My point is that of *credibility*. It's a very high ask to propose I defer to some random person about this rather than the *literal jewish person*. It's an absurd proposition in its own right but apparently I'm supposed to choke it down because "look at this clearly antisemetic image that even emphasizes the nose; clearly your choice of imagery is the same" and "saying that banks or capital interests can extract capital instead of aid genuine expansion is structurally antisemetic" - because apparently banks & capital interests are synonymous with jewish people.

I understand what you're saying but the point I'm trying to make clear is the base situation is already a high bar and then he pulls the most nonsensical shit.

@scien @pluralistic @Dingsextrem

Oh, absolutely. In this particular case, random internet person does not hold more authority over the definition of antisemitism than a than a thinker and writer whose family survived the holocaust.

But the argument "you're not X therefore you're wrong" is a fallacy and dogma I see too often, and I just wanted to point that out.

But Cory's real authority here doesn't come from the history of his family, because someone with a similar family history could still disagree, but from his arguments and sources, perhaps combined with the experience and understanding of that history.

@Dingsextrem @pluralistic in this case that argument is entirely accurate.
@pluralistic critique of capitalism is not antisemitic. Read again, i'm talking about the distinction between "good" and "evil" capitalists. Marx didn't differ in 'good' or 'evil' capitalists, he's about the system, not individual actors.

@Dingsextrem

> Marx didn't differ in 'good' or 'evil' capitalists,

This is literally the most wrong thing I have ever seen anyone write about Marx.

The *first chapter* of the Communist Manifesto distinguishes between finance capital and productive capital. This is also critical to Kapital I, and it's the heart of the Grundrisse.

@Dingsextrem

Mate, I was raised by Jewish Marxists who were also survivors, WWII refugees who received reparations checks all their lives.

I speak Yiddish, and I had both a bris and a Bar Mitzvah.

I promise you: I understand the consequences of the Holocaust, the nature of Judiasm, the Jewish critique of capitalism, and the nature of antisemitism.

The crude equivalences of "all caricatures of bankers" or "all critiques of finance capital" with "antisemitism" are factually *wrong*.

@Dingsextrem

Sure, Nazis depicted Jewish bankers as a force for evil - but the salient aspect of those images that made them antisemitic was that the bankers were coded as Jewish.

If you understood Jewish radicalism, you'd know that at the *very same time*, Jewish radical newspapers (e.g.
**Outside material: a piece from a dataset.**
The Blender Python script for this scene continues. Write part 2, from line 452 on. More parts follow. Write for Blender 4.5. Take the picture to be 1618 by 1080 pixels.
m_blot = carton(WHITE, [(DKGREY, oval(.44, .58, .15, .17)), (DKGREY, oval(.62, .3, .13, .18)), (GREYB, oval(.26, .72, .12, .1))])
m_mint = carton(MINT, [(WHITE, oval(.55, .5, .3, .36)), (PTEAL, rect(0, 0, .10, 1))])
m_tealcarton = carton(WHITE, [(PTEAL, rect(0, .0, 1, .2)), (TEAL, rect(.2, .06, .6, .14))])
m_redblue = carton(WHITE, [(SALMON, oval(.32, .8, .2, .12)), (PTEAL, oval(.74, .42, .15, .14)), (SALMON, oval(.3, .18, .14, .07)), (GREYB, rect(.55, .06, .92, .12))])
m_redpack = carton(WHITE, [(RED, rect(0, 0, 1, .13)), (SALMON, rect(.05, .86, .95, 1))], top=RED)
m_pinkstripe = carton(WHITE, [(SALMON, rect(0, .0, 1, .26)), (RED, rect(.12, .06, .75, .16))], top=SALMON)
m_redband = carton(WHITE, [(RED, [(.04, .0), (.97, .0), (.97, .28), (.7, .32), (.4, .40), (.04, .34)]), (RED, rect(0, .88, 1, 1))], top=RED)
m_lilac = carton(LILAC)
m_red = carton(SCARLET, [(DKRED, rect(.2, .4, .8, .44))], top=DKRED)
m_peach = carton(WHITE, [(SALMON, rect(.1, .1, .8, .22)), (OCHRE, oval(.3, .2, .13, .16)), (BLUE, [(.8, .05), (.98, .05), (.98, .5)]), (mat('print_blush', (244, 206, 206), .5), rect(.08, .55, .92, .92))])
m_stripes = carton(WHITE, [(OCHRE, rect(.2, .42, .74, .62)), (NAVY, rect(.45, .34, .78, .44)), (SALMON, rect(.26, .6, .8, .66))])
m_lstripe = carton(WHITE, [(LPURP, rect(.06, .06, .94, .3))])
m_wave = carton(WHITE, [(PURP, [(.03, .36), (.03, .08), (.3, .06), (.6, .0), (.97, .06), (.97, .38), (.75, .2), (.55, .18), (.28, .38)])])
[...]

The Forward) were running editorial cartoons that *also* depicted bankers as dominating the world - just not coded as Jewish.

@Dingsextrem

The Jewish Bund sang radical Yiddish songs filled with bawdy, vicious, hilarious digs at the finance sector - we play them every year at our seder.

Gentiles do not get to tell Jews how we are allowed to feel about finance capital in the name of preventing antisemitism.

Period.

"Gentiles do not get to tell Jews how we are allowed to feel about finance capital in the name of preventing antisemitism."

🔥 🔥 🔥 QFTMFT 🔥 🔥 🔥

@pluralistic @Dingsextrem

@pluralistic @Dingsextrem Cory, I need some of those songs! Point me in a direction.
@pluralistic The problem when you grew up in Germany and went through its (re)education system from the 70s onwards, is that it is often a hop, skip and a jump in your brain from George Grosz’ “Pillars of Society” critique of the Nazis and capitalism in the 1920s to the Nazi’s own antisemitic imagery. Often, the only difference is how the nose of the “fat banker” is drawn (which is why the goblins in Harry Potter quite justifiably attracted criticism for antisemitism).
@pluralistic Not trying to excuse the “jewsplaining” here. Just saying that, as a German, I can relate to the reaction to the image you used. I have that too wrt a lot of anti-capitalist imagery that triggers a memory of the antisemitic imagery I was asked to analyse in school (leading to hours researching the origin of an image). The differences are often smaller than I would like and - again, as a German - I am worried about people being conditioned to seeing one by use of the other.
@pluralistic Of course, in an ideal world, people should be able to distinguish between the two. But if I’m finding this difficult despite having had to study it in three different subjects in school (history, art history, and social science) I’m not convinced that other people will do any better. Particularly not in these days of GenAI mash-ups.
@TheCybermatron @pluralistic I know what you mean. During the financial crisis here (Ireland) some of the left's denunciation of "fatcat bankers" did feel like it was unconsciously recycling unpleasant tropes.
@TheCybermatron @pluralistic This is the difficulty with anti-hate speech laws, so much is open to interpretation, including honest misunderstanding, & we've seen hatemongers choose their words to stay just on the allowed side of rules.
It's why I think lawmakers need to err on the side of allowing speech.
We mustn't stop legitimate criticism, for example the Israeli government's violation of human rights, such criticism isn't bigotry even if bigots use those real issues to hit their 'enemy'.
@Dingsextrem @pluralistic I mean, I saw several examples named: the people who bought Red Lobster, Armark, Toys R Us, The Olive Garden and Pet Smart.

Just because you can see things that might, in isolation, be anti-semitic (or more accurately in this case, might be *similar to* things which are *associated with* anti-semitism), does not make a work, with those things in context, anti-semitic.

I can blame anyone whether they see intent or not. Oh, something is pointing out uncomfortable truths? Better attack it on identity.

Oh wait, what kind of people do we know who attack things on identity?